Chris Phipps Wufrun Echo PS

 

 

 

 

 

 

 

 

 

 

 

(Copyright resides with the original holder, no reproduction without permission)

‘That photo!  How NOT to dress appropriately for a Quarry Bank chain shop. The man behind me is Sam Bloomer, one of the last hand chain makers -and I still have that interview, along with many others recorded over the 7 years I compiled and presented “Wulfrun Echo” in the Black Country for BBC Radio Birmingham. Many of these interviews have been hailed by Professor Carl Chinn as being as important as the BBC RADIO BALLADS for their verbal depiction of working class life and times – it makes me very proud to have this legacy for my 40 years in broadcasting.  I had spent nearly a decade capturing memories of individuals who had never been in front of a microphone -I then spent 5 years on Channel 4 ‘s “The Tube” capturing  people  who couldn’t wait to get in front of the camera [when they had something to sell, of course] .

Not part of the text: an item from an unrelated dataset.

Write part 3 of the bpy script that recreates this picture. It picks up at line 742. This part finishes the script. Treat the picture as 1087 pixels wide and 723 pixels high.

The photo was used in a Radio Times article following me out and and about in the patch, likening me to a human whippet. It was written by Booker Prize contender, Jim Crace.  The powder blue jacket? Destroyed by oil spray and soot when I recorded a ride on a traction engine in Wolverhampton – the price of vanity. When it comes to clothes I have never learnt my lesson.’

Chris Phipps

 

‘Chris was the first full time Wolverhampton reporter based in his own studio in the town and among his regular productions was the ‘Wulfrun Echo’, weekly news magazine on Radio Birmingham. He was followed by Mike Henfield and then the late Barry Lankester. I took over for the year of 1984.’